L’Église catholique du Kenya a récemment décliné une donation d’environ 40 000 dollars (32 000 livres sterling) offerte par le président William Ruto. Ce geste, présenté comme un soutien à la construction d’une maison pour les prêtres et un cadeau pour la chorale, a été fait lors d’une messe dominicale à l’église catholique de Soweto, à Nairobi.

Une donation rejetée pour des raisons éthiques
La décision de refuser cette contribution intervient dans un contexte tendu, marqué par les critiques des évêques catholiques envers le gouvernement pour ses promesses non tenues. Ces derniers ont dénoncé une instrumentalisation des institutions religieuses à des fins politiques.
L’archevêque de Nairobi, Philip Anyolo, a justifié cette position en affirmant : « L’Église catholique décourage fermement l’utilisation des événements religieux, tels que les collectes de fonds et les rassemblements, comme plateformes de promotion politique. »
En plus des 2,6 millions de shillings kényans (20 000 dollars) donnés en espèces, le président avait promis de compléter le reste de la somme plus tard et d’offrir un bus à la paroisse. Ces engagements ont également été rejetés. Par ailleurs, une donation de 200 000 shillings (environ 1 350 dollars) faite par le gouverneur de Nairobi, Johnson Sakaja, lors de la même cérémonie, a été retournée.
Église et politique : une relation de plus en plus fragile
Ce rejet reflète une détérioration des relations entre l’Église et les institutions politiques au Kenya. Bien que plus de 80 % de la population soit chrétienne, les liens historiques entre Église et pouvoir sont remis en question, notamment par les jeunes.
Ces derniers reprochent aux Églises de ne pas s’opposer aux décisions impopulaires du gouvernement, comme l’imposition de nouvelles taxes. Sous le hashtag #OccupyChurch, de nombreux manifestants ont exprimé leur mécontentement sur les réseaux sociaux, accusant les institutions religieuses de complicité tacite.
En juillet, la pression populaire a contraint le gouvernement à retirer un projet de loi controversé sur les finances. Toutefois, le mécontentement persiste, renforcé par une récente déclaration de la Conférence des évêques catholiques du Kenya, qui accuse le gouvernement de « perpétuer une culture du mensonge ».

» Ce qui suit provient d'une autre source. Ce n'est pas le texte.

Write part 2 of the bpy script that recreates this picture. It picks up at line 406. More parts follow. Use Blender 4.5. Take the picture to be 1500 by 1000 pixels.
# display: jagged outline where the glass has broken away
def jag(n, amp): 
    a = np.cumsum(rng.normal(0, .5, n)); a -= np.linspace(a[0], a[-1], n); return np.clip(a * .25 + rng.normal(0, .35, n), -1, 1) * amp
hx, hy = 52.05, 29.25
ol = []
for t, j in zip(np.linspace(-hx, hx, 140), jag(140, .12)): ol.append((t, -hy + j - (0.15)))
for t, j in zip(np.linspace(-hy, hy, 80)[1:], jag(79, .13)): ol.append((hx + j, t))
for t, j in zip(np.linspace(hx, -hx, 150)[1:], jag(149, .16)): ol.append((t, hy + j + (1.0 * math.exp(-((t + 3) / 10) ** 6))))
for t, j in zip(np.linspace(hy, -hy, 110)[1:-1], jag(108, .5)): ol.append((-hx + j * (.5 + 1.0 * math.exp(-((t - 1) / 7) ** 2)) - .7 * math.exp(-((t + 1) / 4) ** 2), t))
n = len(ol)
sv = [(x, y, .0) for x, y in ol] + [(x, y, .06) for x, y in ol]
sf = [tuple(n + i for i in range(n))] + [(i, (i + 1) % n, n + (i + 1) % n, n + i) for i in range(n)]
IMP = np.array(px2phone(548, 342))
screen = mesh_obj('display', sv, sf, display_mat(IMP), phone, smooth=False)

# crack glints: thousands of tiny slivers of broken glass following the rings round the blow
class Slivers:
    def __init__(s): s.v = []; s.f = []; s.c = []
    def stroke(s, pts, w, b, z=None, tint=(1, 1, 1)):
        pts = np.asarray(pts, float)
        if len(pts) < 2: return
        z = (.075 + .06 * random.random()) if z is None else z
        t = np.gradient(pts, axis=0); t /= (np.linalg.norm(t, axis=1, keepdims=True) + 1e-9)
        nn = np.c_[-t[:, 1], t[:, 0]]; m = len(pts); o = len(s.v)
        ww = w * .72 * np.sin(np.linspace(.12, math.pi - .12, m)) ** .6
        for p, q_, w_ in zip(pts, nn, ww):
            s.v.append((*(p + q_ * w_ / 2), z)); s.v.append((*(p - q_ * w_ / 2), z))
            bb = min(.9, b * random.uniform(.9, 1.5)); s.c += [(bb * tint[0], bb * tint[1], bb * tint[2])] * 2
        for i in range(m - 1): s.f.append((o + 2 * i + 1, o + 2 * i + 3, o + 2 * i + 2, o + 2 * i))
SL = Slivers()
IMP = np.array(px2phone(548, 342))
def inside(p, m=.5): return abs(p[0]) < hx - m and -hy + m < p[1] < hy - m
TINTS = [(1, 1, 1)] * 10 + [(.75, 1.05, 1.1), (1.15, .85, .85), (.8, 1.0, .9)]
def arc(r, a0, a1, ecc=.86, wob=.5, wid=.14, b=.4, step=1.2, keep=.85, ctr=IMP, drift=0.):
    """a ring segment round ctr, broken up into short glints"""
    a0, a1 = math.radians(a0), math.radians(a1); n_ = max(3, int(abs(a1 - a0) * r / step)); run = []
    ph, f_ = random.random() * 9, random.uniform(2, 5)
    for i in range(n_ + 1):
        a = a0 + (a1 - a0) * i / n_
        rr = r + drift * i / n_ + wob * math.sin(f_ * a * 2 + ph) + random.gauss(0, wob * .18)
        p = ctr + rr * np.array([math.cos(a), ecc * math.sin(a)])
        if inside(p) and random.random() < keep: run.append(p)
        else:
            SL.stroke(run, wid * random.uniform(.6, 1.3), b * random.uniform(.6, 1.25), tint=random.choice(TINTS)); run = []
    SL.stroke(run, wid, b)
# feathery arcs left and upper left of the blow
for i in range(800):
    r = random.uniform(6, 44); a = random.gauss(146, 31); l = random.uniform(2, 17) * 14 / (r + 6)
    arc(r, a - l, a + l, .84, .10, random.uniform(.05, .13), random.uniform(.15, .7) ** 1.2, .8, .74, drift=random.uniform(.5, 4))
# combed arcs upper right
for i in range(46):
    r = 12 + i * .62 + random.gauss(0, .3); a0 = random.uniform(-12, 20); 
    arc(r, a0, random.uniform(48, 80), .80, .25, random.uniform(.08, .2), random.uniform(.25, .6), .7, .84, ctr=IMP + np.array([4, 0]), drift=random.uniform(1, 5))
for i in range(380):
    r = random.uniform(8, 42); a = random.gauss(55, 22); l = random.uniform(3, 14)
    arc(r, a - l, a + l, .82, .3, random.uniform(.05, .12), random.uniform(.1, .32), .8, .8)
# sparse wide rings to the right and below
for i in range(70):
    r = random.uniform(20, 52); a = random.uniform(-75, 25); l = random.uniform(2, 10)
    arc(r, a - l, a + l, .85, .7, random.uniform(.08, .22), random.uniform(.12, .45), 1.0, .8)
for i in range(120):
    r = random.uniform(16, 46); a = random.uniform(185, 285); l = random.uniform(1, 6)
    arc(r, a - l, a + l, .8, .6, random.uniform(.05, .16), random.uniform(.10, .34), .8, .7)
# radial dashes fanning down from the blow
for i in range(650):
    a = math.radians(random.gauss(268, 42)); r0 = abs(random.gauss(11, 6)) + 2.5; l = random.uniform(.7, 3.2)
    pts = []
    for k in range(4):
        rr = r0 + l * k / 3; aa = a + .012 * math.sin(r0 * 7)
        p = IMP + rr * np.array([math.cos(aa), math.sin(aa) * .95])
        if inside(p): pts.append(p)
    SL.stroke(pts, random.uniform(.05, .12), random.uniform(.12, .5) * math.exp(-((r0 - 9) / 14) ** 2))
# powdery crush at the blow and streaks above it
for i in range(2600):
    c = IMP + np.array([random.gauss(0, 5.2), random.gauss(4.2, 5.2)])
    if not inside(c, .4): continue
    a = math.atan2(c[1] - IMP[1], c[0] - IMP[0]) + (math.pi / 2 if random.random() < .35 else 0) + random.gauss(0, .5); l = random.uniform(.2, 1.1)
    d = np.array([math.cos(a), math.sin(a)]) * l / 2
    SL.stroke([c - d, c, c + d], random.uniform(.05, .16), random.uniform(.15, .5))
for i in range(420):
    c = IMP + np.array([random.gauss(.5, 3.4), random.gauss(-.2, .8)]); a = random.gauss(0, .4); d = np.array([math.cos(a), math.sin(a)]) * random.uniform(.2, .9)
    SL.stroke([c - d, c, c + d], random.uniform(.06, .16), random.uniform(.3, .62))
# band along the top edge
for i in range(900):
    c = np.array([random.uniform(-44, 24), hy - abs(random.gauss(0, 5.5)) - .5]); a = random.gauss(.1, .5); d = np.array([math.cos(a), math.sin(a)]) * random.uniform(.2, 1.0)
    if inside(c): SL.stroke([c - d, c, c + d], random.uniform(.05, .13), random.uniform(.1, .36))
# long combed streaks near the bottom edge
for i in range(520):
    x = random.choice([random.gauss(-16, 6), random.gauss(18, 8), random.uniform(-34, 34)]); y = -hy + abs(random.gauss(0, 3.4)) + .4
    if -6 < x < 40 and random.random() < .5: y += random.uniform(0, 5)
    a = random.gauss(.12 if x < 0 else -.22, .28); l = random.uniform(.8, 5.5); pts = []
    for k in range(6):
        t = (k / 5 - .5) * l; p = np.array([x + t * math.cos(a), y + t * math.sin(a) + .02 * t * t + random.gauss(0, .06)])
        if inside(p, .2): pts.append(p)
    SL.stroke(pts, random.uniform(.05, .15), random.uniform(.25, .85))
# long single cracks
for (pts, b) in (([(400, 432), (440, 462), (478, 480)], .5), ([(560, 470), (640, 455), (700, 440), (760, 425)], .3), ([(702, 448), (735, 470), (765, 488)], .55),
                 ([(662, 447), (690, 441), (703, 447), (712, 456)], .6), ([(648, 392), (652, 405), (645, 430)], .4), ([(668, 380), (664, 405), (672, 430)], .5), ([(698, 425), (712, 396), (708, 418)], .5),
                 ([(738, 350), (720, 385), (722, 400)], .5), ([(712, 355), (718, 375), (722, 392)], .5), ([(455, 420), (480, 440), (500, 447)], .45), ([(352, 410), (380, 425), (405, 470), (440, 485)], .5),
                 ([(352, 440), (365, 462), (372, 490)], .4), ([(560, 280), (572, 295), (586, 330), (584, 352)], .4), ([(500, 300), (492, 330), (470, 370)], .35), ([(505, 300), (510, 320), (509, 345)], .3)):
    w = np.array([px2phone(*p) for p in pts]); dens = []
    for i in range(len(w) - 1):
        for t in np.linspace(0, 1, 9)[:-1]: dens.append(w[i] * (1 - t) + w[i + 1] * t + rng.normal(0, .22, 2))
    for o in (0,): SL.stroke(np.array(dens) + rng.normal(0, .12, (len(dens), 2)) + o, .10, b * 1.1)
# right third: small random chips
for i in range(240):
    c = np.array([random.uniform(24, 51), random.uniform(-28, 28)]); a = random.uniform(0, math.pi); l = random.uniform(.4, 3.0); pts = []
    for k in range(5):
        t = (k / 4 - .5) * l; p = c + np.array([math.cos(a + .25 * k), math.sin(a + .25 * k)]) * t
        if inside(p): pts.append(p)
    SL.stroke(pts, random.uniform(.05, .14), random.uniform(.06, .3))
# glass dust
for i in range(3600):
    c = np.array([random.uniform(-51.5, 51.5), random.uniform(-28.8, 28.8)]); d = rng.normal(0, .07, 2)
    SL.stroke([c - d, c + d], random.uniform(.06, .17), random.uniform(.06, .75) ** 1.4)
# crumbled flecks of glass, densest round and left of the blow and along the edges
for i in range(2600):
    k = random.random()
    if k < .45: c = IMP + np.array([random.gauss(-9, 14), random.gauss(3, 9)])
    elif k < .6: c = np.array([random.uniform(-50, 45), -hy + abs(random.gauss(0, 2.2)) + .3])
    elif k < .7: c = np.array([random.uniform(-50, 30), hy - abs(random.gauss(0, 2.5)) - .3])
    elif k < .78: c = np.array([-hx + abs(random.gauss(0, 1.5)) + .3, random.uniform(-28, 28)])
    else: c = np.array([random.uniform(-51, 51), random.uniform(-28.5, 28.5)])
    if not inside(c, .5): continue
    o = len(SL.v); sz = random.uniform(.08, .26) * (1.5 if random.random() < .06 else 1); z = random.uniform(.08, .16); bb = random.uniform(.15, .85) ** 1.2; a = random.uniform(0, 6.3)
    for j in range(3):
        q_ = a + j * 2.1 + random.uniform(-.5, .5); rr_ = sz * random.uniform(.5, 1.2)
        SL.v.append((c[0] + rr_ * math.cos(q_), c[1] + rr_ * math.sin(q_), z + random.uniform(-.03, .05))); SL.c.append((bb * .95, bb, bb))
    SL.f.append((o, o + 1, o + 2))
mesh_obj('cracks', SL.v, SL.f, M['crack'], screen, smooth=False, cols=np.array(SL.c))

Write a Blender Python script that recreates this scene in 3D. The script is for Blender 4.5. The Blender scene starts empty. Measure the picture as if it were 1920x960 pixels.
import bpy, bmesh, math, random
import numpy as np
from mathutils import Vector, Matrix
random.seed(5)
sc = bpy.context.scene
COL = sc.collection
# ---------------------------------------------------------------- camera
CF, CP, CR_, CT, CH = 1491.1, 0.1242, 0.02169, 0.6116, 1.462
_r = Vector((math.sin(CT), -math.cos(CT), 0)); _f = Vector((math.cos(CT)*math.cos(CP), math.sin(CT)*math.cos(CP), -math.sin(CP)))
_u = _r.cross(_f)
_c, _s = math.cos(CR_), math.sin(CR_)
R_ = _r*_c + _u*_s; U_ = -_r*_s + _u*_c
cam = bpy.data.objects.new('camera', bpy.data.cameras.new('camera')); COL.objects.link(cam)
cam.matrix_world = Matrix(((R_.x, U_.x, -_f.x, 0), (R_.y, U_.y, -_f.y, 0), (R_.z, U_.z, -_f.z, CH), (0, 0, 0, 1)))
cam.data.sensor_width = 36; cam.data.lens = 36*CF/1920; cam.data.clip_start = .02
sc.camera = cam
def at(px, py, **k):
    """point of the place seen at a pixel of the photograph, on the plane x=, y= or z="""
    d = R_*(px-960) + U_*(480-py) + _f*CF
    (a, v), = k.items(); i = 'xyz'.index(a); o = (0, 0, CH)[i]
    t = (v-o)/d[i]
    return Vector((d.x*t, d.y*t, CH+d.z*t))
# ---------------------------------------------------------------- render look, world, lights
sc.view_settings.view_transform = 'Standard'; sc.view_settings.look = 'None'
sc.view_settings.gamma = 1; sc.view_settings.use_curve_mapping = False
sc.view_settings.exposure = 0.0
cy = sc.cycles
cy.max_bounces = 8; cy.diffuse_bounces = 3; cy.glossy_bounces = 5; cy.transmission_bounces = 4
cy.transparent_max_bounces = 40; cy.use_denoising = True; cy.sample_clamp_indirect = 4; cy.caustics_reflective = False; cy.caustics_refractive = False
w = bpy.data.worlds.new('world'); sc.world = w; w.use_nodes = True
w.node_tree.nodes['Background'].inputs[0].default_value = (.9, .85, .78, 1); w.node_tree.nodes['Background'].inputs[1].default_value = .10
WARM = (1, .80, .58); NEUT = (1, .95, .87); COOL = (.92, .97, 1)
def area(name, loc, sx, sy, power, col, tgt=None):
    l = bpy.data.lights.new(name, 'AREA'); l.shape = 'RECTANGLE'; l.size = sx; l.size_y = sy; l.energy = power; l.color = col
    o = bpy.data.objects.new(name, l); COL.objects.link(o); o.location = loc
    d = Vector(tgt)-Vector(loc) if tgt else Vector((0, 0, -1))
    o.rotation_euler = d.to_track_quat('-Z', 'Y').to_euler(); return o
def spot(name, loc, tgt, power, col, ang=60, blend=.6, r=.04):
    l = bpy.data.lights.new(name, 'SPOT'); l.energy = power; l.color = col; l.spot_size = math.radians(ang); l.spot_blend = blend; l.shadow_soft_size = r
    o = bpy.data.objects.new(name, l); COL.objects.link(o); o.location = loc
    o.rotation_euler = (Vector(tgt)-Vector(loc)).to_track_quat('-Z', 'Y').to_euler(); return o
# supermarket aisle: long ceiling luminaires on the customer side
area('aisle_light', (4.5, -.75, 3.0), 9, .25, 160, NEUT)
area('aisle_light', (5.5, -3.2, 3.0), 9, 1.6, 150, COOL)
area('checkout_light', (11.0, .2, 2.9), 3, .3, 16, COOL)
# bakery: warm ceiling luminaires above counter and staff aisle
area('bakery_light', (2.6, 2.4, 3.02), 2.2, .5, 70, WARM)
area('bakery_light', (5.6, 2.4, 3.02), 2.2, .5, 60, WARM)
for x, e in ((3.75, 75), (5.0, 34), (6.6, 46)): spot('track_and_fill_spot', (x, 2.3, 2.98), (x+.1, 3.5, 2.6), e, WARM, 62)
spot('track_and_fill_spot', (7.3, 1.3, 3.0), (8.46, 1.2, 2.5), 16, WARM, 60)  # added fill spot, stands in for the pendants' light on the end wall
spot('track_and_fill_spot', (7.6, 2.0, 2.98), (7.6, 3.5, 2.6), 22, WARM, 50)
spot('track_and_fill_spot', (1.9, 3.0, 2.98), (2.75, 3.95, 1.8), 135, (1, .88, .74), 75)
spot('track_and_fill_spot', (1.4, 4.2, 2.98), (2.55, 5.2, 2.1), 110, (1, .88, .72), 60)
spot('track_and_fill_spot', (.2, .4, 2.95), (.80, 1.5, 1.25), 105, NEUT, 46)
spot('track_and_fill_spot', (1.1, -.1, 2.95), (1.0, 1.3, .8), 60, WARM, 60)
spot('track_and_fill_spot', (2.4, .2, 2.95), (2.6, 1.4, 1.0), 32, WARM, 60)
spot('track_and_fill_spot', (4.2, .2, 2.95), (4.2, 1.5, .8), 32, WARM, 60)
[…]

Les évêques ont également dénoncé la surimposition, la corruption, la violation des droits humains, et la dégradation des services publics, notamment dans les secteurs de l’éducation et de la santé.

Des soutiens au sein d’autres confessions chrétiennes
La prise de position de l’Église catholique a reçu un soutien notable de l’Église anglicane du Kenya. L’archevêque Jackson Ole Sapit a salué la déclaration des évêques catholiques, affirmant qu’ils avaient exprimé les préoccupations de nombreux citoyens.
« Les évêques [catholiques] ont fidèlement décrit la réalité sur le terrain », a-t-il déclaré, tout en critiquant ceux qui tentent de discréditer ces leaders religieux.
Une Église face à un dilemme
Avec environ 10 millions de fidèles, soit 20 % de la population, l’Église catholique reste une force sociale importante au Kenya. Cependant, son rôle est de plus en plus scruté à mesure que la société kényane exige plus de transparence et de neutralité face aux enjeux politiques.
La décision de refuser la donation du président Ruto marque un tournant symbolique dans cette relation complexe. Elle envoie un message fort sur la nécessité pour les institutions religieuses de maintenir leur indépendance et de défendre les valeurs éthiques, même dans un contexte de pressions politiques croissantes.